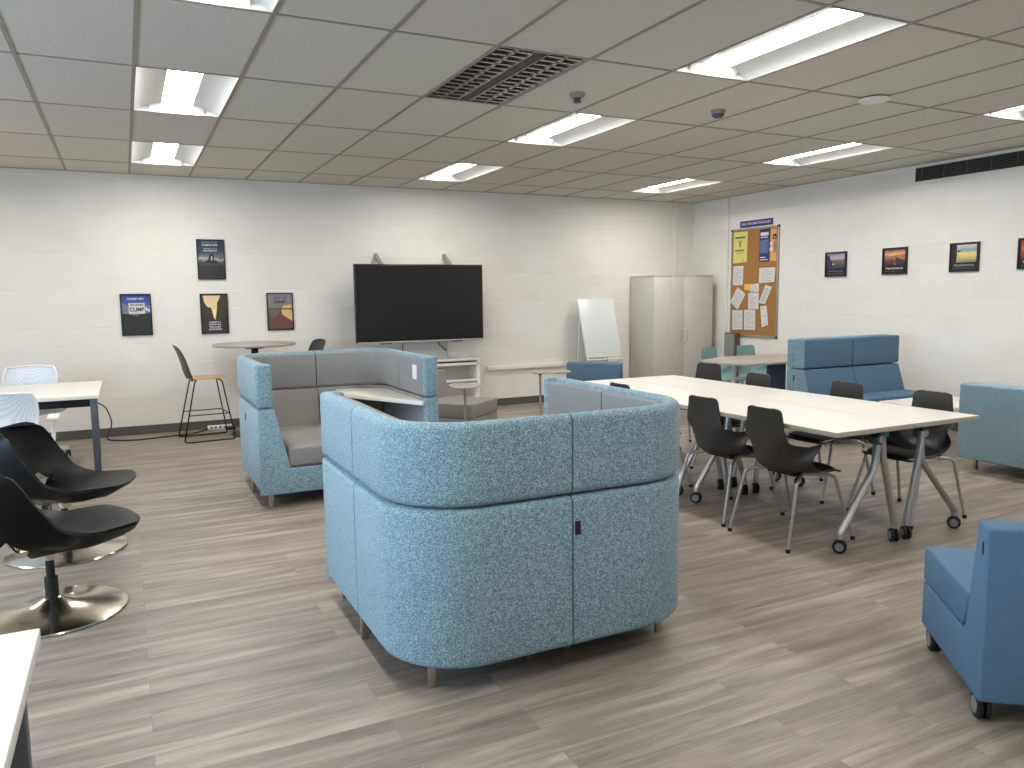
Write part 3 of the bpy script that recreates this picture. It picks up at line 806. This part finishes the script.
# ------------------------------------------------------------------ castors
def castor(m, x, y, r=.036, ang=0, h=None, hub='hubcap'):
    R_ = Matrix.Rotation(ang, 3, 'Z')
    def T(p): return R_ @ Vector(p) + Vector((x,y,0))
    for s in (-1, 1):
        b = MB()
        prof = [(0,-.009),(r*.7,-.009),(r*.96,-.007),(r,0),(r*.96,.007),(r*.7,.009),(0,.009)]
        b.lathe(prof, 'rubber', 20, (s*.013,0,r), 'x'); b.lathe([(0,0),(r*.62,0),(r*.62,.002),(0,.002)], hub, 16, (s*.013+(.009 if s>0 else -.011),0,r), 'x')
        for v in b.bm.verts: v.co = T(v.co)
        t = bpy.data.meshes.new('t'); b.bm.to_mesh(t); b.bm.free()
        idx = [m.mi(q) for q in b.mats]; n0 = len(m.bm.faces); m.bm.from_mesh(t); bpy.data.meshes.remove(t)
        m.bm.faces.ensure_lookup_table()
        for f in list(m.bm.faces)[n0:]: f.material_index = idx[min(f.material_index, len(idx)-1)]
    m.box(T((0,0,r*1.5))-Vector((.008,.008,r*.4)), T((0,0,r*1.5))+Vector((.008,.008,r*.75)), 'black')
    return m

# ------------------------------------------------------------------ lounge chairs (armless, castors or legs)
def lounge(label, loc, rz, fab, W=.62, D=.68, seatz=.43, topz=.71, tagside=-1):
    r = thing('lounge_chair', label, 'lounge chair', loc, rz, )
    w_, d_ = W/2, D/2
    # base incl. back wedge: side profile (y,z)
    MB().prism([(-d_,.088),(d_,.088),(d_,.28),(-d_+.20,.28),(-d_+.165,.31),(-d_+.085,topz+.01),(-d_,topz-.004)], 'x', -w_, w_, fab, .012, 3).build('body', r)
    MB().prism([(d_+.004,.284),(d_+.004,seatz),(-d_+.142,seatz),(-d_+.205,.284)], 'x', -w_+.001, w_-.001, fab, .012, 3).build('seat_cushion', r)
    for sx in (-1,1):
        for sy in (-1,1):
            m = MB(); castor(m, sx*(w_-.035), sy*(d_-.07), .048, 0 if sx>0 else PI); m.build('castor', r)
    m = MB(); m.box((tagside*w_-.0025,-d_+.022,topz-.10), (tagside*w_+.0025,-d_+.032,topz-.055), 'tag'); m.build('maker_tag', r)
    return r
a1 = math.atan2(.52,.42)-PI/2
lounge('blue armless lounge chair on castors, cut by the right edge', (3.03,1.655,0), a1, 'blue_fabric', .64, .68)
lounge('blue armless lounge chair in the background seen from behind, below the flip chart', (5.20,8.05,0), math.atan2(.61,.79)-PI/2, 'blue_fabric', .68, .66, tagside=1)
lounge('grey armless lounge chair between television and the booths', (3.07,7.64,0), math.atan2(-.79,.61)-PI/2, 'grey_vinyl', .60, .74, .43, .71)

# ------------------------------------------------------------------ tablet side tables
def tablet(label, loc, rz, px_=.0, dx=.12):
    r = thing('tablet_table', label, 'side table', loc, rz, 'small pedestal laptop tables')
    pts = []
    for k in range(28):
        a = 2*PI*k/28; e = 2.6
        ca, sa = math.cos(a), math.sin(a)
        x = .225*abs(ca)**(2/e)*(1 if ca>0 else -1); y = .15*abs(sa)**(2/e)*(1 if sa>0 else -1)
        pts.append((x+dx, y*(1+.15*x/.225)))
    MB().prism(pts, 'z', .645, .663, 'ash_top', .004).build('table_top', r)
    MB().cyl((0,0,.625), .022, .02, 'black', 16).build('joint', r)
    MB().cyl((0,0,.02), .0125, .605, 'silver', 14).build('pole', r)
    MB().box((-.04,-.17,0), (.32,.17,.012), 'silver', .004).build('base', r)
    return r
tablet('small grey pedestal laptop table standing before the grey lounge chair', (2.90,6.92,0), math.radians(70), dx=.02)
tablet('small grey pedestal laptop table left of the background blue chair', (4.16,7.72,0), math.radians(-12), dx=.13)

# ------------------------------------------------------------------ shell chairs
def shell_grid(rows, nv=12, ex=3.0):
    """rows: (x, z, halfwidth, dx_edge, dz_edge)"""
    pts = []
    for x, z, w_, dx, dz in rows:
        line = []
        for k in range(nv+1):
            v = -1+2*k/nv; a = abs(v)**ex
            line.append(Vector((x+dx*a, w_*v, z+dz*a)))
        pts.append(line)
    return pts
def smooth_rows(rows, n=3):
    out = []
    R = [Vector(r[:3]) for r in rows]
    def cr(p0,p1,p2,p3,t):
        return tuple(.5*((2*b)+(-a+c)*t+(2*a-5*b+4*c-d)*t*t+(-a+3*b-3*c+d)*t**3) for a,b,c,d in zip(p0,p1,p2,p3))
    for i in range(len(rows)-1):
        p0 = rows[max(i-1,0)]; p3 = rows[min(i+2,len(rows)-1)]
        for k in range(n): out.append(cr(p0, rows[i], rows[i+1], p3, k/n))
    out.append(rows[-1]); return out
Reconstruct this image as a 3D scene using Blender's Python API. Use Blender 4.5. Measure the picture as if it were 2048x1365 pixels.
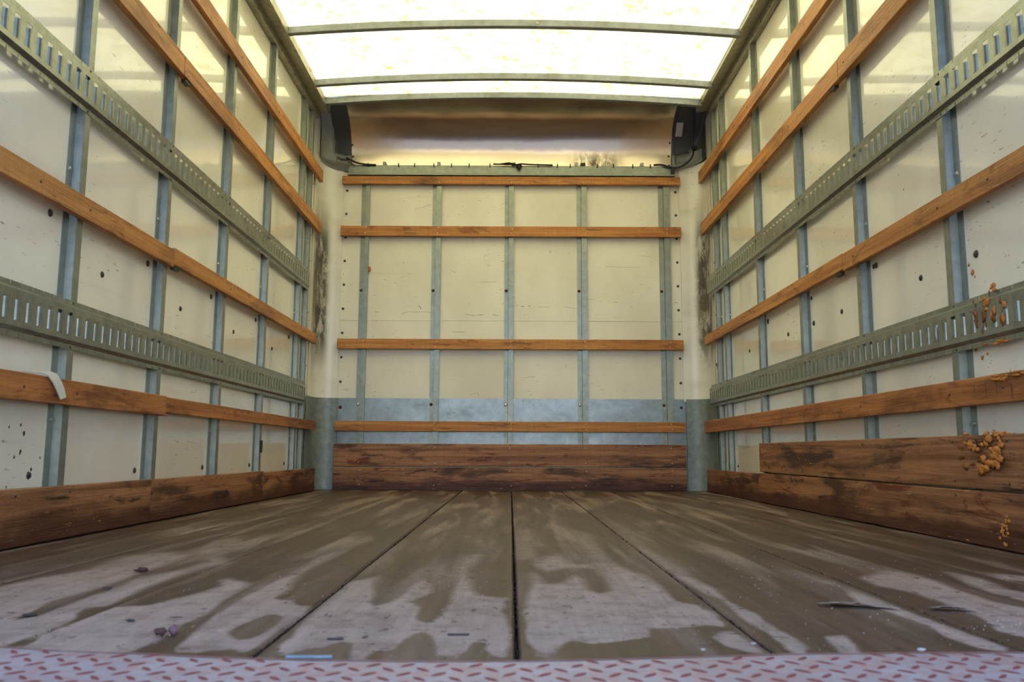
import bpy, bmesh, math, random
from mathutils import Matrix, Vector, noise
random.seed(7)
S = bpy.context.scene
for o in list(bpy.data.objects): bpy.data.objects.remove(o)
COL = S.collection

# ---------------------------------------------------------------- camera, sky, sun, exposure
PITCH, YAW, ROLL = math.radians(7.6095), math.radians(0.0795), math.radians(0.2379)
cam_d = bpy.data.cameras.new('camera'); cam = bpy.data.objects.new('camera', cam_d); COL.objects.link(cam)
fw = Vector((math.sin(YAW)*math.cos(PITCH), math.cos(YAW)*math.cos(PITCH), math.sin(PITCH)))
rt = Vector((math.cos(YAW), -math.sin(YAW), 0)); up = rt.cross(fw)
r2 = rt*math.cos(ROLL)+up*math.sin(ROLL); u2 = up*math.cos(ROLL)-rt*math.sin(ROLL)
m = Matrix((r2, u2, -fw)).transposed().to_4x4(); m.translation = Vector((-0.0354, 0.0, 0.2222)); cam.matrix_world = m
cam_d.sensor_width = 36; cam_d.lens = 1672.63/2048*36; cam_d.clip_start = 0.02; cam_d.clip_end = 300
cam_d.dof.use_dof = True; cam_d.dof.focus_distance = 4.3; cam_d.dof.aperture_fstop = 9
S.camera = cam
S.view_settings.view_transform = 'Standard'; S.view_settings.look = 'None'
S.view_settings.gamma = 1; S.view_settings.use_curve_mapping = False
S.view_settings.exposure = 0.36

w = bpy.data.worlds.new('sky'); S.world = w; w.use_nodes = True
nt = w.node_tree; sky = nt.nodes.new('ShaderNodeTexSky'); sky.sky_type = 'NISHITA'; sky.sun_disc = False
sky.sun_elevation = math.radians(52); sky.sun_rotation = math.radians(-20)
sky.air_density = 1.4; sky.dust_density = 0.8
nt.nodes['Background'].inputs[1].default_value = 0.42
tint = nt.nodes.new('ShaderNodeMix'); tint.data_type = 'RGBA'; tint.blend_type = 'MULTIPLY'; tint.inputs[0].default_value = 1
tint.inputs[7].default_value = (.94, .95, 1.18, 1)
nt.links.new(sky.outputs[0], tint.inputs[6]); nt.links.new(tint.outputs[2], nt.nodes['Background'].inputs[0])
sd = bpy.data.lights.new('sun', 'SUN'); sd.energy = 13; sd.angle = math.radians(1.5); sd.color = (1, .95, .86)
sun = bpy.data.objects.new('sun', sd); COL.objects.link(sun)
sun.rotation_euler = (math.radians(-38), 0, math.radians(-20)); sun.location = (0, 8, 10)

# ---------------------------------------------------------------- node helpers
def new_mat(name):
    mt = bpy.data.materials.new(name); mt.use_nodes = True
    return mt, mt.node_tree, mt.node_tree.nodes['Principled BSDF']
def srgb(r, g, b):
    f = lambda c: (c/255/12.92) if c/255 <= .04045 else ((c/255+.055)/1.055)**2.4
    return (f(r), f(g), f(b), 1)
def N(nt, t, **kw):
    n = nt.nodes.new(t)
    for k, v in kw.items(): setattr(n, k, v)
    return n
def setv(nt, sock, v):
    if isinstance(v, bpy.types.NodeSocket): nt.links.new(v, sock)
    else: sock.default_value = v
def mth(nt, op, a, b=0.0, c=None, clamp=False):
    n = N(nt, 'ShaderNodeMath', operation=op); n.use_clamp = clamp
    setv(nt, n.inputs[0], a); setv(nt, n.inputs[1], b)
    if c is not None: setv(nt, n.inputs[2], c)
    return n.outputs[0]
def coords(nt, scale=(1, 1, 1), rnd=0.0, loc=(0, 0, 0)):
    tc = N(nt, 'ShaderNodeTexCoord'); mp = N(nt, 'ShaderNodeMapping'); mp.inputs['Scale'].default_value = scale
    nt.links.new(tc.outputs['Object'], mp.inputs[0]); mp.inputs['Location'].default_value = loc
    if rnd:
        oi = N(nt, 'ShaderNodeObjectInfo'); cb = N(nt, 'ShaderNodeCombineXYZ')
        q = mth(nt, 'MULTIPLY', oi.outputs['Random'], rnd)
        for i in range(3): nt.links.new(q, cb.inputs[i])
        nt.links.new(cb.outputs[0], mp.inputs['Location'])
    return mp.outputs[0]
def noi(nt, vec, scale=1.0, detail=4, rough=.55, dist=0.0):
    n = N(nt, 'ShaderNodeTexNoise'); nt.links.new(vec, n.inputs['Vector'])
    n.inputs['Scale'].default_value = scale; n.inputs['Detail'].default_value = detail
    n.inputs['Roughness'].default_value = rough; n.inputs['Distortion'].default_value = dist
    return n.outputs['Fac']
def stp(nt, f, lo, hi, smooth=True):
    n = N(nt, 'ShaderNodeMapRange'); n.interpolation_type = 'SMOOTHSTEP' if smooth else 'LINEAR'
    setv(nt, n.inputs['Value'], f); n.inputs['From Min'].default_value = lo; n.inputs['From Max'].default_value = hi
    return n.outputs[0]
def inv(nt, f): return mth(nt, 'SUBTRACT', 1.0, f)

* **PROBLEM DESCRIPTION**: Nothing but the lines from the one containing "Reconstruct this image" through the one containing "S.view_settings.exposure = 0.36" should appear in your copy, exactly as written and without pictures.

* **FINAL RESULT**:
Reconstruct this image as a 3D scene using Blender's Python API. Use Blender 4.5. Measure the picture as if it were 2048x1365 pixels.
import bpy, bmesh, math, random
from mathutils import Matrix, Vector, noise
random.seed(7)
S = bpy.context.scene
for o in list(bpy.data.objects): bpy.data.objects.remove(o)
COL = S.collection

# ---------------------------------------------------------------- camera, sky, sun, exposure
PITCH, YAW, ROLL = math.radians(7.6095), math.radians(0.0795), math.radians(0.2379)
cam_d = bpy.data.cameras.new('camera'); cam = bpy.data.objects.new('camera', cam_d); COL.objects.link(cam)
fw = Vector((math.sin(YAW)*math.cos(PITCH), math.cos(YAW)*math.cos(PITCH), math.sin(PITCH)))
rt = Vector((math.cos(YAW), -math.sin(YAW), 0)); up = rt.cross(fw)
r2 = rt*math.cos(ROLL)+up*math.sin(ROLL); u2 = up*math.cos(ROLL)-rt*math.sin(ROLL)
m = Matrix((r2, u2, -fw)).transposed().to_4x4(); m.translation = Vector((-0.0354, 0.0, 0.2222)); cam.matrix_world = m
cam_d.sensor_width = 36; cam_d.lens = 1672.63/2048*36; cam_d.clip_start = 0.02; cam_d.clip_end = 300
cam_d.dof.use_dof = True; cam_d.dof.focus_distance = 4.3; cam_d.dof.aperture_fstop = 9
S.camera = cam
S.view_settings.view_transform = 'Standard'; S.view_settings.look = 'None'
S.view_settings.gamma = 1; S.view_settings.use_curve_mapping = False
S.view_settings.exposure = 0.36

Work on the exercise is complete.